An alternative would be to run the HÉV trains along the tram tracks on the surface, but this would mean using tram lines 4 and 6 which avoid the centre of the city and already operate a service every minute during peak hours. Furthermore, the loading gauge is restrictive with the Siemens Combino Supra trams that currently use the line only 2.4m wide. Using tram Line 2 along the Danube is also not a realistic option as stations are not long enough to accommodate more than one tram while the line uses a 500m-long viaduct built in 1900 that would need replacing. Development in the area is also inhibited by its status as a Unesco World Heritage site.

While the debate over what is next for Budapest's metro and tram network is set to continue, one thing is clear: the city is simply too large to be able to serve its busiest entrance point with a metro line that terminates at Kelenföld and the city centre.
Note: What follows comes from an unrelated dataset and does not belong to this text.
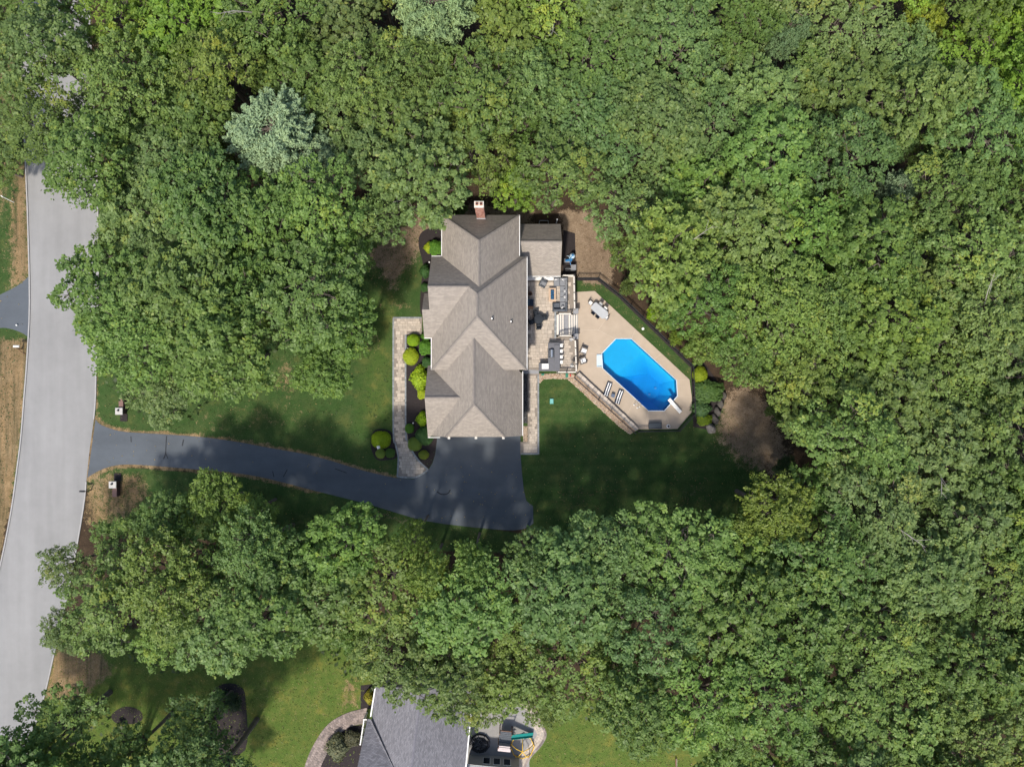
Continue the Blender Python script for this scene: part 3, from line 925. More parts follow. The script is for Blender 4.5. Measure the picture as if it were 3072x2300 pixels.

The concept for extending this important route is clearly there, but unfortunately the finances and political desire to undertake the project is distinctly absent.

By allowing surface routes to feed into Line 4 and by failing to serve Bosnyák tér in the first phase, many commuters from the more distant suburbs will be forced to make more than one transfer during their journeys into Budapest for decades to come. On the other hand, as the line is only designed for four-car trains, only a limited number of people can use the service. As a result serving highly-populated areas may quickly lead to overcrowding.

Was it right to build Line 4 to serve very high levels of peak-hour traffic with lower use during the day? Or should stations have been built to accommodate five-car trains? Changes in traffic trends will certainly need close observation until the finances for an extension become available so the right choices can be made in future projects. In the meantime, Line 4 will continue to offer added convenience to those who have embraced the service in its first few months of operation.